Puis elle est devenue la compagne de Satprem, sa shakti. « C’est la femme qui est la réalisatrice, pensait fortement Satprem. Celle qui met les choses dans la matière. L’homme s’en va facilement dans ses rêves, ses philosophies, ses histoires, mais s’il n’y a pas une femme à côté de lui pour le tirer, pour l’aider à incarner son idéal, il reste à rêver. C’est elle qui a le courage, beaucoup plus que l’homme. Surtout dans ce yoga du corps. » « Je n’ai jamais compris, ajoutait-il, qu’on puisse avoir une réalisation complète sans avoir près de soi ce qu’on appelle en Inde une shakti. »
Satprem quitta son corps le 9 avril 2007, Sujata un mois après lui.
« Satprem. Trajectoire d’une étoile »
Un poème de Francine Manhaeve rend hommage à Satprem:
“Vérité et Amour”,
c’est ainsi qu’il résonne.
Naissance au temps prévu
aux bras de la Terre-Mère.
Début de vie tragique,
quand à l’orée du bois
l’attendait l’ennemi.
Son visage juvénile
n’a point brisé le coeur
de ces geôliers sans grâce
n’écoutant que la haine.
La fougue de sa jeunesse
lui donnait tant d’audace !
La lumière de son âme
lui indiqua la Voie.
Son voyage intérieur,
dans un corps décharné,
brisa enfin ses chaînes.
L’Inde lui tendit les bras
et ce pays divin
embrasa son désir.
Dans un sursaut d’amour
pour celle qui fut sa “douce”,
il aima Sujata.
La profondeur de l’être
lui emboîta le pas
et laissa sur le sable
les traces d’un homme libre…
« Une sorte d’Inde absolue »
Dans son anthologie de la poésie indienne (2), Zéno Bianu a eu l’excellente idée de convoquer Satprem, « aventurier des confins de l’esprit, penseur d’un changement radical », qui, pour lui, « incarne une sorte d’Inde absolue ». Magnifique formule.
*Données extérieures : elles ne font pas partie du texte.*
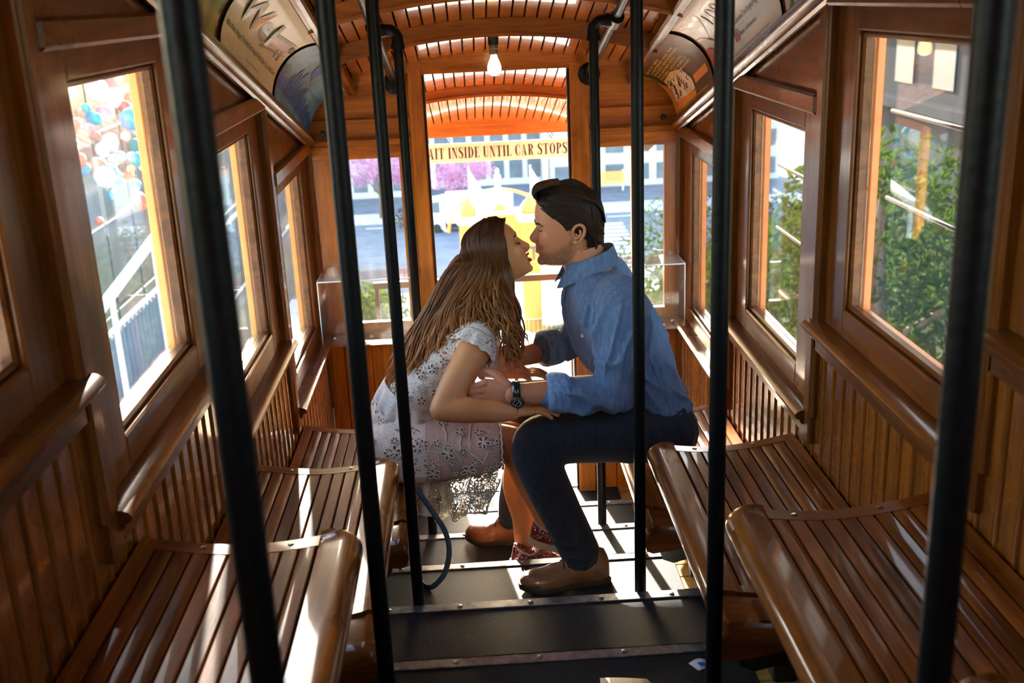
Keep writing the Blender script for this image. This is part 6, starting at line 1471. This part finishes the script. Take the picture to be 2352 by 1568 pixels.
# ---- trees
def leaves(m, c, r, n, size, flat=.35):
    for _ in range(n):
        while True:
            p = V3((random.uniform(-1, 1), random.uniform(-1, 1), random.uniform(-1, 1)))
            if .25 < p.length < 1: break
        q = V3(c)+V3((p.x*r[0], p.y*r[1], p.z*r[2])); a = V3((random.gauss(0, 1), random.gauss(0, 1), random.gauss(0, 1))).normalized(); b = a.orthogonal().normalized(); s_ = size*random.uniform(.6, 1.3)
        nn = a.cross(b)*s_*.12
        m.add([q-a*s_, q+b*s_*flat+nn, q+a*s_, q-b*s_*flat+nn], [(0, 1, 2, 3)])
def tree(name, base, h, blobs, leaf, n, size, lab, group=None):
    t = empty(name, base, lab, 'tree', group); B = V3(base); m = MB()
    top = B+V3((0, 0, h)); m.tube([B, B+V3((.1, .1, h*.4)), B+V3((-.05, .15, h*.7)), top], [h*.035, h*.028, h*.02, h*.008], 8)
    for (dx, dy, dz, r) in blobs: m.tube([B+V3((0, 0, h*.45)), B+V3((dx*.5, dy*.5, lerp(h*.45, dz, .6))), B+V3((dx, dy, dz))], [h*.018, h*.012, h*.004], 6)
    m.build('trunk', MAT['bark'], t, True); m = MB()
    tot = sum(b[3]**2 for b in blobs)
    for (dx, dy, dz, r) in blobs: leaves(m, B+V3((dx, dy, dz)), (r, r, r*.8), int(n*r*r/tot), size)
    m.build('foliage', MAT[leaf], t); return t
random.seed(21)
tree('flowering_tree', (-1.5, 134, -24.6), 6.0, [(-2.5, 0, 5.2, 2.3), (.5, 0, 5.8, 2.6), (2.6, .5, 5.6, 1.9), (-.5, -1, 4.2, 1.8)], 'leaf_pink', 2600, .22, 'pink flowering street tree beyond the archway')
tree('flowering_tree', (-12, 134, -24.6), 7.0, [(-2.5, 0, 6.2, 2.6), (1.0, 0, 6.8, 2.8), (3, .5, 5.6, 2.2)], 'leaf_pink', 2200, .24, 'pink flowering street tree seen through the left end window')
for i, (x, y, h, lf, lab) in enumerate(((6.0, 13.0, 5.4, 'leaf_green', 'light green tree beyond the nearest right window'), (8.8, 21.0, 6.2, 'leaf_green', 'taller green tree between the right windows'), (9.0, 30.5, 6.2, 'leaf_dark', 'dark green tree beyond the middle right window'), (9.0, 42.0, 7.5, 'leaf_green', 'green tree beyond the far right window'), (15.5, 25.0, 7.6, 'leaf_dark', 'dark tree farther back on the right hillside'))):
    zb = inc(y)-2.5; R_ = h*.30
    tree('leafy_tree', (x, y, zb), h, [(0, 0, h*.85, R_), (-R_*.8, .6, h*.62, R_*.9), (R_*.9, -.8, h*.66, R_*.9), (.3, R_, h*.5, R_*.9), (-.2, -R_, h*.42, R_*.8), (.5, .2, h*.25, R_*.8)], lf, 5200, .13, lab, 'trees beyond the right windows')
random.seed(5)
def shrub(x, y, z, r, lf, n, size, lab):
    b = empty('shrub', (x, y, z), lab, 'shrub'); m = MB()
    for i in range(5): a = i*1.26; m.tube([(x, y, z), (x+.3*r*cos(a), y+.3*r*sin(a), z+r*.7), (x+.7*r*cos(a), y+.7*r*sin(a), z+r*1.1)], [.04, .03, .01], 5)
    m.build('stems', MAT['bark'], b); m = MB(); leaves(m, (x, y, z+r*.8), (r, r, r*.85), n, size); m.build('foliage', MAT[lf], b)
shrub(-8.4, 127, -24.6, 1.6, 'leaf_dark', 500, .2, 'dark rounded shrub at the kerb left of the archway')
shrub(9.2, 55, inc(55)-2, 2.4, 'leaf_green', 900, .2, 'bright shrub beside the track seen past the right end window')
# ---- left terrace: glazed building with balloons, railing, ivy
gb = empty('glass_building', (-13, 30, -17), 'grey-green glazed building beyond the left windows', 'building')
MB().box(-16, -12.2, 12, 62, -18, 4.5).build('wall', MAT['mullion'], gb)
pn = MB().box(-.05, .05, -1.38, 1.38, -1.38, 1.38, .02).mesh('pane', MAT['teal_glass'])
for i in range(17):
    for j in range(6): inst('pane', pn, gb, (-12.17, 13.6+2.9*i, 2.6-2.9*j))
random.seed(9)
cols = {'coral': (.85, .22, .14), 'white': (.9, .9, .88), 'sky blue': (.12, .45, .80), 'teal': (.05, .45, .46), 'peach': (.90, .50, .28), 'yellow': (.85, .62, .14), 'pale pink': (.90, .50, .50)}
bm_ = {}
for c, v in cols.items():
    plain('balloon_'+c.replace(' ', '_'), v, rough=.3, var=.03, coat=.4)
    mb = MB().lathe([(.001, -1.22), (.09, -1.20), (.05, -1.12), (.10, -1.05), (.45, -.86), (.78, -.50), (.97, -.05), (1., .25), (.9, .6), (.62, .88), (.3, 1.0), (.001, 1.03)], None, 16)
    bm_[c] = mb.mesh('balloon', MAT['balloon_'+c.replace(' ', '_')], True)
names_ = list(cols)
ORD = ('topmost', 'second', 'third', 'fourth', 'fifth', 'sixth', 'seventh', 'eighth', 'ninth', 'tenth', 'eleventh', 'twelfth', 'thirteenth', 'fourteenth', 'fifteenth', 'sixteenth', 'seventeenth', 'eighteenth', 'nineteenth', 'twentieth', 'twenty-first', 'twenty-second', 'twenty-third', 'twenty-fourth', 'twenty-fifth', 'twenty-sixth')
balls = []
def place_balloon(y, z, r, arm, x=None):
    for _ in range(60):
        p = V3((x if x is not None else random.uniform(-10.4, -7.6), y+random.gauss(0, .12), z+random.gauss(0, .12)))
        if all((p-q[0]).length > 1.16*(r+q[1]) for q in balls): balls.append((p, r, random.choices(names_, (4, 5, 3, 2, 3, 2, 3))[0], arm)); return
for i in range(120):
    t = random.random(); near_arm = random.random() < .55
    if near_arm: y = lerp(21.6, 23.6, t)+random.gauss(0, .5); z = lerp(.8, -2.6, t)+random.gauss(0, .5)
    else: y = lerp(28.0, 25.5, t)+random.gauss(0, .5); z = lerp(.3, -2.9, t)+random.gauss(0, .5)
    if i == 0: place_balloon(26.6, .62, .70, 'right', -9.2)
    else: place_balloon(y, z, random.choice((.11, .14, .17, .21, .25)), 'left' if near_arm else 'right')
seen = {}
for p, r, c, arm in sorted(balls, key=lambda q: -q[0].z):
    o = link(bpy.data.objects.new('balloon', bm_[c])); o.location = p; o.scale = (r, r, r); o.rotation_euler = (random.uniform(-.6, .6), random.uniform(-.6, .6), random.uniform(0, 6))
    k = seen.get((c, arm), 0); seen[(c, arm)] = k+1
    lab = '%s %s balloon, %s%s of its colour in the %s garland' % ('big' if r > .3 else 'large' if r > .2 else 'small', c, ORD[k], '' if k == 0 else ' from the top', arm)
    tag(o, lab, 'balloon', 'balloons in the garlands beyond the left window')
# terrace railing with bars, blue wall behind, ivy and a white stair rail
rl = empty('terrace_railing', (-8, 28, -8.4), 'white railing with thin bars in front of blue panels beyond the left window', 'railing')
for z in (-4.72, -7.12): MB().box(-8.05, -7.95, 17, 44, z-.04, z+.04, .01).build('rail', MAT['paint_white'], rl)
br = MB().tube([(0, 0, -7.1), (0, 0, -4.7)], .022, 6).mesh('bar', MAT['mullion'], True)
for i in range(90): inst('bar', br, rl, (-8, 17.2+.3*i, 0))
for i in range(9): MB().box(-8.4, -8.3, 17+3*i, 19.9+3*i, -6.9, -5.1, .02).build('blue_panel', MAT['blue_panel'], rl)
cwl = MB().box(-8.7, -7.7, 16, 46, -9.6, -7.2, .03); cwl.build('terrace_wall', MAT['terrace_paving'], loc=(-8.2, 31, -9.6), label='low concrete wall under the white terrace railing', cat='wall')
h_ = empty('stair_handrail', (-6, 16, -6), 'thick white diagonal handrail rising beyond the nearest left window', 'handrail')
MB().tube([(-5.6, 12.4, -2.35), (-5.6, 18.6, -1.55)], .085, 10).build('bar', MAT['paint_white'], h_, True)
for y, z in ((13.2, -2.25), (15.6, -1.93), (17.8, -1.65)): MB().tube([(-5.6, y, z), (-5.6, y, -9.0)], .045, 8).build('post', MAT['paint_white'], h_, True)
random.seed(14); iv = empty('ivy_bank', (-6.6, 26, -9.2), 'ivy spilling over the terrace edge beyond the left window', 'ivy'); m = MB()
for i in range(9): leaves(m, (-6.2+random.uniform(-.3, .3), 22.5+1.7*i, -8.5+random.uniform(-.4, .3)-.25*i), (.8, 1.2, .8), 170, .13, .5)
m.build('leaves', MAT['leaf_ivy'], iv); MB().tube([(-6.5, 23, -9.3), (-6.3, 25.5, -7.6), (-6.2, 28, -6.6)], [.14, .12, .08], 8).build('stem', MAT['bark'], iv, True)
random.seed(31)
for i, (y, lab) in enumerate(((41, 'leafy shrub seen through the middle left window'), (50, 'leafy shrub seen through the far left window'))): shrub(-5.0, y, inc(y)-.2, 1.5, 'leaf_ivy', 900, .18, lab)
Il donne à lire deux poèmes de Satprem, extraits de La clef des contes, (3), dont cette Chanson du Bout du Monde:
« J’ai aimé
J’ai aimé tant de choses qui passent
J’ai aimé le grand vent
et le ressac
et l’oiseau libre sur son rocher
J’ai aimé ce tendre visage
et cette mère comme le large
j’ai aimé
j’ai aimé tant de choses qui passent
Mais le vent me disait autre chose
et ce visage me souriait d’ailleurs
et cet oiseau volait par mon cœur
depuis
depuis des âges
J’ai aimé
J’ai aimé tant d’infortunes
Et promené un chagrin comme les âges
Et j’ai aimé enfin
ce qui battait dans mon cœur
partout
ce qui chantait dans mes chagrins
partout
ce qui souriait dans tout
J’ai aimé Toi qui es mon voyage
et mon grand large
et mon océan au bout des peines
et des chemins
O Toi, mon oiseau
si vieux
si chantant toujours
je ne savais pas
je ne savais pas
que je t’aimais toujours
depuis toujours
Tu es mon ciel et mon enfer
et ma joie et ma peine
et ce qui chante toujours-toujours
Avec un cri aussi
de ne pas t’avoir aimé toujours
de n’avoir pas su
ce que je savais depuis des âges
avec les rochers et le ressac
et le n’importe quoi
qui passe
qui passe
qui est toujours »
(1) Sept jours en Inde avec Satprem, propos recueillis par Frédéric de Towarnicki, éditions Robert Laffont, 1982.
(2) Un feu au coeur du vent. Trésor de la poésie indienne, des Védas au XXIe siècle, Poésie/Gallimard, 2020.
(3) Satprem : La clef des contes, éditions Robert Laffont, 1997.